== SOURCE DATA

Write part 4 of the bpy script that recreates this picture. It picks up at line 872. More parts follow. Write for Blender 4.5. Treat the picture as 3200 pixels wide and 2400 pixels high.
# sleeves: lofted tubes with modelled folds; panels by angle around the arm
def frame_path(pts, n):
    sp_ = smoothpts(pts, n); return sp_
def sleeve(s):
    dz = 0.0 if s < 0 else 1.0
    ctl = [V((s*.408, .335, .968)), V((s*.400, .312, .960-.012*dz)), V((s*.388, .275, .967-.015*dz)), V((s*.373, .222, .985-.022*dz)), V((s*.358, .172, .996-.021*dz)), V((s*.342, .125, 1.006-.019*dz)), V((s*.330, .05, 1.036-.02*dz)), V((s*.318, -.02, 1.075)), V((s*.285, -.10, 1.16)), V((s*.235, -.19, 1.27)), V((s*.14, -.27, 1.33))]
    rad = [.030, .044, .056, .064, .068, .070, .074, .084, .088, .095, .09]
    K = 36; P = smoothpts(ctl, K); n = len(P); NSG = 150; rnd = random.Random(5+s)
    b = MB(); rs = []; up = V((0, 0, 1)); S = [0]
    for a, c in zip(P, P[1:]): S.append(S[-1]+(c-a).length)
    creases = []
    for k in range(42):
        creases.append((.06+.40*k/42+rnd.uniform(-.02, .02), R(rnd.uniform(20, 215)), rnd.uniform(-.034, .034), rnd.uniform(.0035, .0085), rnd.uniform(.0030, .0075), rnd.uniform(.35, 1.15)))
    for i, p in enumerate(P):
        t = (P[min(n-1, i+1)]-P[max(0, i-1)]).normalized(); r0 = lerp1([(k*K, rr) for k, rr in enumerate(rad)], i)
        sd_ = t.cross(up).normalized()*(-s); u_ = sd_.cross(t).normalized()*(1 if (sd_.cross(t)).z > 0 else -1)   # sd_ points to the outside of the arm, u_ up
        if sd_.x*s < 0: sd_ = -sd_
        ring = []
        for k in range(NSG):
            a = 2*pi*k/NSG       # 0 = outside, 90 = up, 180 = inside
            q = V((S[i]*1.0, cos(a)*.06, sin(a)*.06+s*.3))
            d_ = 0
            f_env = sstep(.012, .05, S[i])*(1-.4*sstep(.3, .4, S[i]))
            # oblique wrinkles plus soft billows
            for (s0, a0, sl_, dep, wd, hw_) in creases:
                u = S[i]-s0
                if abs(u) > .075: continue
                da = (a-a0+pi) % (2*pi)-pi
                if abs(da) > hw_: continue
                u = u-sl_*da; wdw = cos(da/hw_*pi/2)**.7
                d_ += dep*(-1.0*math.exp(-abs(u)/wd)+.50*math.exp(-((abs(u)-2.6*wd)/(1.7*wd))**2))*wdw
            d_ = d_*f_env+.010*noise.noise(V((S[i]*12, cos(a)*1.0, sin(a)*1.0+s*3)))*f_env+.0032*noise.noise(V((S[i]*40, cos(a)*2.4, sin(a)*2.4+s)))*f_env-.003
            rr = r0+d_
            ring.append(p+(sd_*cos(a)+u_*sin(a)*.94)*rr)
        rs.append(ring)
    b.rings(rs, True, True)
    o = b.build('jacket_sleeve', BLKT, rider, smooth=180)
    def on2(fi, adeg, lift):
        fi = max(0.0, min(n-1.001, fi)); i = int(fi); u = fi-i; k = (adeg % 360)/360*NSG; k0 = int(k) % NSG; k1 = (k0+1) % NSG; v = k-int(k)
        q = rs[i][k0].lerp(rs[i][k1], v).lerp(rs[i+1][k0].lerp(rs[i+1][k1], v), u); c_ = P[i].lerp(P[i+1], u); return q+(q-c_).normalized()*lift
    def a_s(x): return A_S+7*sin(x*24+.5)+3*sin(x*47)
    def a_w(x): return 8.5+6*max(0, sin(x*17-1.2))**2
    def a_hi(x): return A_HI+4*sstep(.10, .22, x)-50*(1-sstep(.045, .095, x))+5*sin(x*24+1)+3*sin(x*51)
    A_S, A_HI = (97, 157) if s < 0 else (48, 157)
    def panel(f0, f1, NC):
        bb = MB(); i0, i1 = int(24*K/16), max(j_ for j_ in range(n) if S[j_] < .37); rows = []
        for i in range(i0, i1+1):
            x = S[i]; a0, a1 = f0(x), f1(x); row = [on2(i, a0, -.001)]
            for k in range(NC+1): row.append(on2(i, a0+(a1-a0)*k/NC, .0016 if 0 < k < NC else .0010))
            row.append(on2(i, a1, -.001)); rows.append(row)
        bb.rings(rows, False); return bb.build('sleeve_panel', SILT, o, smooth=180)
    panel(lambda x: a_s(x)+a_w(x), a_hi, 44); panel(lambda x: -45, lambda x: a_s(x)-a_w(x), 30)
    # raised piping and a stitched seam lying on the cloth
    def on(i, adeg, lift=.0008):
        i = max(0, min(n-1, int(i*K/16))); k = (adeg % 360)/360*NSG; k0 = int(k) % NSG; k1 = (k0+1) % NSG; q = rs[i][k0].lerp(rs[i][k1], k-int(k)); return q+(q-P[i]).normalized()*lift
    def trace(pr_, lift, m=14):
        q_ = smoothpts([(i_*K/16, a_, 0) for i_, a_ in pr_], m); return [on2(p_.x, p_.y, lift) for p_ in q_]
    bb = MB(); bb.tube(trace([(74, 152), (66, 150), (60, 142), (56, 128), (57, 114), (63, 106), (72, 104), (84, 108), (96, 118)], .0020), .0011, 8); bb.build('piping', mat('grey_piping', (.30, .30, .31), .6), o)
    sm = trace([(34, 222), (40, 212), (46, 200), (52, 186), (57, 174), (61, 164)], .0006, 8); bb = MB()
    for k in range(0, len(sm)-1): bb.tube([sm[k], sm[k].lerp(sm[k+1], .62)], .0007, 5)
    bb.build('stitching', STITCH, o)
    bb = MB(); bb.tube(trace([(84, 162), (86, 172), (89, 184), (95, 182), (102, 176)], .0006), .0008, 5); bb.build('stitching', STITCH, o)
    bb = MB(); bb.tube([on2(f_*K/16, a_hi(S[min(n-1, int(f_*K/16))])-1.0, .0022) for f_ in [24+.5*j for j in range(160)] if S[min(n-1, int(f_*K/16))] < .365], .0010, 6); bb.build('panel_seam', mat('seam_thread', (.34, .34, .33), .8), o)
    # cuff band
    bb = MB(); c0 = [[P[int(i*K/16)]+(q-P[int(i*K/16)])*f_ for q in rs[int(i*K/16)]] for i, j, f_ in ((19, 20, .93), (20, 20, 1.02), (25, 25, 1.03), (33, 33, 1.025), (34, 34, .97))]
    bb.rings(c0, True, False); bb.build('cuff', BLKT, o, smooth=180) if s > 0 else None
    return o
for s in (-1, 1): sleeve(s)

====

→ WHAT THIS TASK INVOLVES
Return each line of the data exactly as written above.

→ EXERCISE ANSWER
Write part 4 of the bpy script that recreates this picture. It picks up at line 872. More parts follow. Write for Blender 4.5. Treat the picture as 3200 pixels wide and 2400 pixels high.
# sleeves: lofted tubes with modelled folds; panels by angle around the arm
def frame_path(pts, n):
    sp_ = smoothpts(pts, n); return sp_
def sleeve(s):
    dz = 0.0 if s < 0 else 1.0
    ctl = [V((s*.408, .335, .968)), V((s*.400, .312, .960-.012*dz)), V((s*.388, .275, .967-.015*dz)), V((s*.373, .222, .985-.022*dz)), V((s*.358, .172, .996-.021*dz)), V((s*.342, .125, 1.006-.019*dz)), V((s*.330, .05, 1.036-.02*dz)), V((s*.318, -.02, 1.075)), V((s*.285, -.10, 1.16)), V((s*.235, -.19, 1.27)), V((s*.14, -.27, 1.33))]
    rad = [.030, .044, .056, .064, .068, .070, .074, .084, .088, .095, .09]
    K = 36; P = smoothpts(ctl, K); n = len(P); NSG = 150; rnd = random.Random(5+s)
    b = MB(); rs = []; up = V((0, 0, 1)); S = [0]
    for a, c in zip(P, P[1:]): S.append(S[-1]+(c-a).length)
    creases = []
    for k in range(42):
        creases.append((.06+.40*k/42+rnd.uniform(-.02, .02), R(rnd.uniform(20, 215)), rnd.uniform(-.034, .034), rnd.uniform(.0035, .0085), rnd.uniform(.0030, .0075), rnd.uniform(.35, 1.15)))
    for i, p in enumerate(P):
        t = (P[min(n-1, i+1)]-P[max(0, i-1)]).normalized(); r0 = lerp1([(k*K, rr) for k, rr in enumerate(rad)], i)
        sd_ = t.cross(up).normalized()*(-s); u_ = sd_.cross(t).normalized()*(1 if (sd_.cross(t)).z > 0 else -1)   # sd_ points to the outside of the arm, u_ up
        if sd_.x*s < 0: sd_ = -sd_
        ring = []
        for k in range(NSG):
            a = 2*pi*k/NSG       # 0 = outside, 90 = up, 180 = inside
            q = V((S[i]*1.0, cos(a)*.06, sin(a)*.06+s*.3))
            d_ = 0
            f_env = sstep(.012, .05, S[i])*(1-.4*sstep(.3, .4, S[i]))
            # oblique wrinkles plus soft billows
            for (s0, a0, sl_, dep, wd, hw_) in creases:
                u = S[i]-s0
                if abs(u) > .075: continue
                da = (a-a0+pi) % (2*pi)-pi
                if abs(da) > hw_: continue
                u = u-sl_*da; wdw = cos(da/hw_*pi/2)**.7
                d_ += dep*(-1.0*math.exp(-abs(u)/wd)+.50*math.exp(-((abs(u)-2.6*wd)/(1.7*wd))**2))*wdw
            d_ = d_*f_env+.010*noise.noise(V((S[i]*12, cos(a)*1.0, sin(a)*1.0+s*3)))*f_env+.0032*noise.noise(V((S[i]*40, cos(a)*2.4, sin(a)*2.4+s)))*f_env-.003
            rr = r0+d_
            ring.append(p+(sd_*cos(a)+u_*sin(a)*.94)*rr)
        rs.append(ring)
    b.rings(rs, True, True)
    o = b.build('jacket_sleeve', BLKT, rider, smooth=180)
    def on2(fi, adeg, lift):
        fi = max(0.0, min(n-1.001, fi)); i = int(fi); u = fi-i; k = (adeg % 360)/360*NSG; k0 = int(k) % NSG; k1 = (k0+1) % NSG; v = k-int(k)
        q = rs[i][k0].lerp(rs[i][k1], v).lerp(rs[i+1][k0].lerp(rs[i+1][k1], v), u); c_ = P[i].lerp(P[i+1], u); return q+(q-c_).normalized()*lift
    def a_s(x): return A_S+7*sin(x*24+.5)+3*sin(x*47)
    def a_w(x): return 8.5+6*max(0, sin(x*17-1.2))**2
    def a_hi(x): return A_HI+4*sstep(.10, .22, x)-50*(1-sstep(.045, .095, x))+5*sin(x*24+1)+3*sin(x*51)
    A_S, A_HI = (97, 157) if s < 0 else (48, 157)
    def panel(f0, f1, NC):
        bb = MB(); i0, i1 = int(24*K/16), max(j_ for j_ in range(n) if S[j_] < .37); rows = []
        for i in range(i0, i1+1):
            x = S[i]; a0, a1 = f0(x), f1(x); row = [on2(i, a0, -.001)]
            for k in range(NC+1): row.append(on2(i, a0+(a1-a0)*k/NC, .0016 if 0 < k < NC else .0010))
            row.append(on2(i, a1, -.001)); rows.append(row)
        bb.rings(rows, False); return bb.build('sleeve_panel', SILT, o, smooth=180)
    panel(lambda x: a_s(x)+a_w(x), a_hi, 44); panel(lambda x: -45, lambda x: a_s(x)-a_w(x), 30)
    # raised piping and a stitched seam lying on the cloth
    def on(i, adeg, lift=.0008):
        i = max(0, min(n-1, int(i*K/16))); k = (adeg % 360)/360*NSG; k0 = int(k) % NSG; k1 = (k0+1) % NSG; q = rs[i][k0].lerp(rs[i][k1], k-int(k)); return q+(q-P[i]).normalized()*lift
    def trace(pr_, lift, m=14):
        q_ = smoothpts([(i_*K/16, a_, 0) for i_, a_ in pr_], m); return [on2(p_.x, p_.y, lift) for p_ in q_]
    bb = MB(); bb.tube(trace([(74, 152), (66, 150), (60, 142), (56, 128), (57, 114), (63, 106), (72, 104), (84, 108), (96, 118)], .0020), .0011, 8); bb.build('piping', mat('grey_piping', (.30, .30, .31), .6), o)
    sm = trace([(34, 222), (40, 212), (46, 200), (52, 186), (57, 174), (61, 164)], .0006, 8); bb = MB()
    for k in range(0, len(sm)-1): bb.tube([sm[k], sm[k].lerp(sm[k+1], .62)], .0007, 5)
    bb.build('stitching', STITCH, o)
    bb = MB(); bb.tube(trace([(84, 162), (86, 172), (89, 184), (95, 182), (102, 176)], .0006), .0008, 5); bb.build('stitching', STITCH, o)
    bb = MB(); bb.tube([on2(f_*K/16, a_hi(S[min(n-1, int(f_*K/16))])-1.0, .0022) for f_ in [24+.5*j for j in range(160)] if S[min(n-1, int(f_*K/16))] < .365], .0010, 6); bb.build('panel_seam', mat('seam_thread', (.34, .34, .33), .8), o)
    # cuff band
    bb = MB(); c0 = [[P[int(i*K/16)]+(q-P[int(i*K/16)])*f_ for q in rs[int(i*K/16)]] for i, j, f_ in ((19, 20, .93), (20, 20, 1.02), (25, 25, 1.03), (33, 33, 1.025), (34, 34, .97))]
    bb.rings(c0, True, False); bb.build('cuff', BLKT, o, smooth=180) if s > 0 else None
    return o
for s in (-1, 1): sleeve(s)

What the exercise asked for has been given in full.